A visualidade tem papel fundamental nesta proposta, uma vez que auxilia na construção do conhecimento da criança com surdez.
Campello (2007) aconselha o uso efetivo da visualidade na educação dos surdos e defende a “pedagogia visual”, como aquela que faz uso da língua de sinais e elementos da cultura surda como:
[...] contação de história ou estória, jogos educativos, envolvimento da cultura artística, cultura visual, desenvolvimento da criatividade plástica, visual e infantil das artes visuais, utilização da linguagem de Sign Writing (escrita de sinais) na informática, recursos visuais, sua pedagogia crítica e suas ferramentas e práticas, concepção do mundo através da subjetividade e objetividade com as “experiências visuais” (CAMPELLO, 2007, p. 129).
Como sujeito visual o surdo deve ter as suas especificidades linguísticas valorizadas, e, as escolas devem assumir um papel de responsabilidade muito grande diante deste contexto. Tal como o cego, necessita de estímulos sonoros, o aluno surdo necessita dos visuais para o desenvolvimento da linguagem escrita e para a apropriação dos códigos de alfabetização e letramento.

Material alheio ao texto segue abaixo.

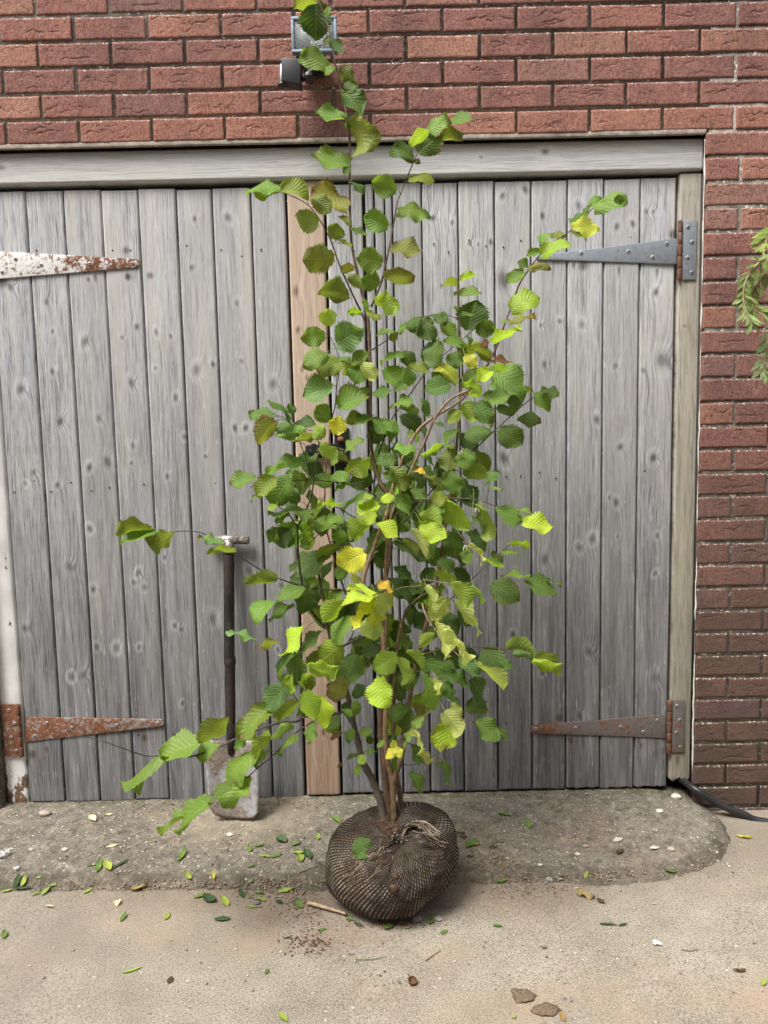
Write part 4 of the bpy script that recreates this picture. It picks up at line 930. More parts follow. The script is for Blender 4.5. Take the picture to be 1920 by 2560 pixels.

Para Nery, Reily e Batista (2004)
[...] o processo de ensino do aluno surdo se beneficia do uso das imagens visuais e que os educadores devem compreender mais sobre seu poder construtivo para utilizá-las adequadamente; a formação de conceitos seria facilitada utilizando representações visuais, e a sua adoção, nas atividades educacionais, auxiliaria no processo de desenvolvimento do pensamento conceitual, porque a imagem permeia os campos do saber, traz uma estrutura e potencial que podem ser aproveitados para transmitir conhecimento e desenvolver o raciocínio (p. 290).
A pedagogia surda está em construção e configura-se como uma luta não apenas educacional, mas também política, de desconstrução de um único modelo de ensino, o modelo ouvintista. Esse modelo não aparece somente nas escolas regulares onde há surdos incluídos, ele é aplicado também nas escolas de surdos, mesmo naquelas que se identificam como escolas bilíngues.
“[...] aprendia a falar, mas não sabia me comunicar adequadamente, só ficava repetindo as palavras, igual a um papagaio, sem entender seus significados, tudo muito mecânico e sem emoções. [....] Ao ter contato com a comunidade surda, o meu mundo abriu as portas e eu pude explorar e expandir para fora tudo o que estava insuportavelmente sufocado dentro de mim”.
Fonte: depoimento da surda Karin Strobel (2008, p. 14-17).
Perlin, pesquisadora surda, declara que:
Para os surdos brasileiros é o momento de resvalar pela pedagogia dos surdos e entrar em um terreno de construção de forma despreocupada... O (sujeito) da pedagogia dos surdos é o sujeito outro naturalmente educável, naturalmente com capacidade virtual própria para sua educação que requer ser diferente das outras pedagogias (PERLIN, 2006, p. 80).
A autora afirma que a Pedagogia Surda é diferente das outras pedagogias e os educadores surdos não devem ter medo de construí-la.